Design Optimization of Wireless Access Virtualization Based on Cost & QoS Trade-Off Utility Maximization

Wireless access virtualization is an emerging avenue for research for future 5G networks. For its ability to augment network sharing and its subsequent impact on reducing network setup and operational costs, network virtualization is greatly sought after by telecommunications operators all over the world. This paper classifies virtual wireless access into three possible PHY-MAC models that differ in terms of the degree of segregation of baseband signal processing and radio access units. One of the models uses special purpose hardware while another leverages software defined networking (SDN) and cloud computing technologies for implementing virtual wireless access using general purpose hardware.
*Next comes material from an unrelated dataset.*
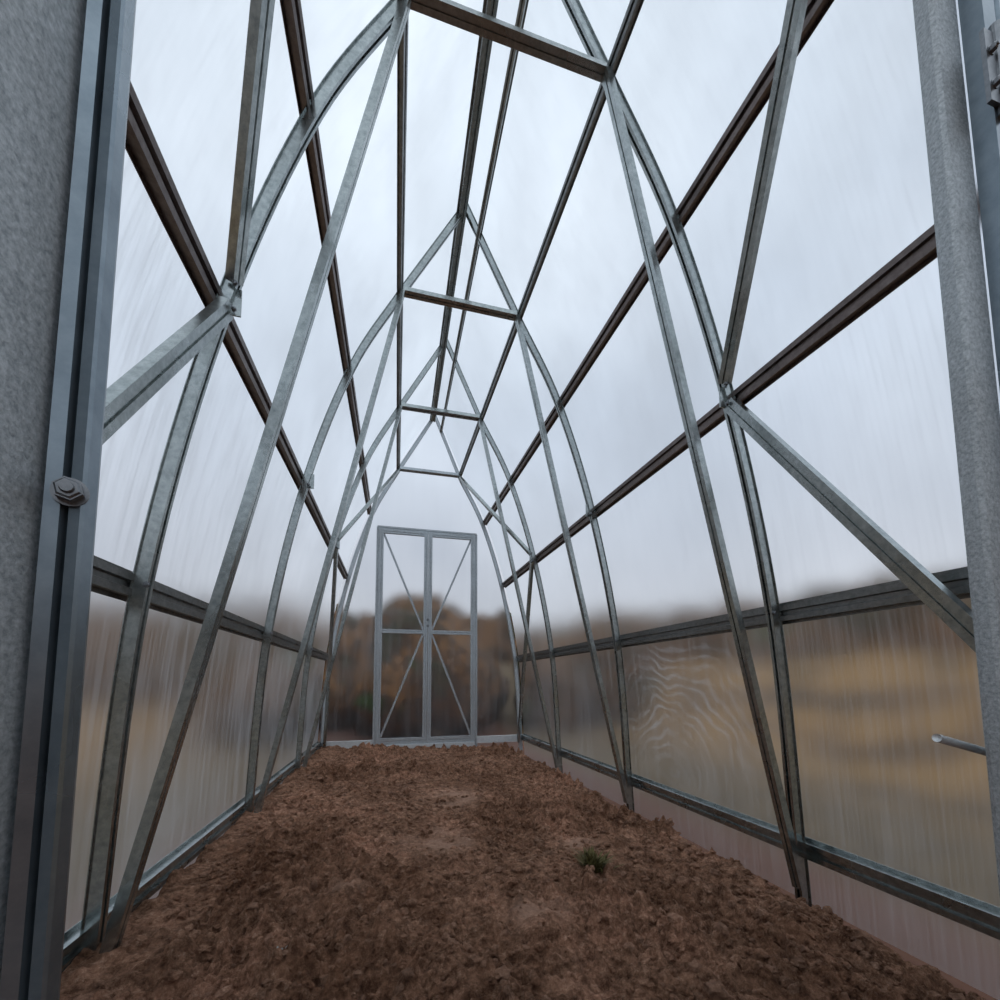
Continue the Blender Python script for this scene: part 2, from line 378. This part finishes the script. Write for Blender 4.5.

The proposed models differ in terms of their associated network operational cost as well as in terms of the level of QoS they can provide. A new multi-criteria utility function is hence proposed in order to assess the tradeoffs between network cost & QoS of these models from a PHY-MAC layer perspective. The new utility function provides guidelines for a network designer to choose the optimal virtualization model that best fits an operator's budget constraint as well as the QoS requirement of the intended service. Analytical results show that a novel hybrid model that properly combines both special purpose and SDN & cloud computing technologies maximizes the newly introduced utility function by attaining the best balance between overall network cost and QoS. This occurs in most expected practical cases where precisely, one of the two does not relatively outweigh the other and viceversa.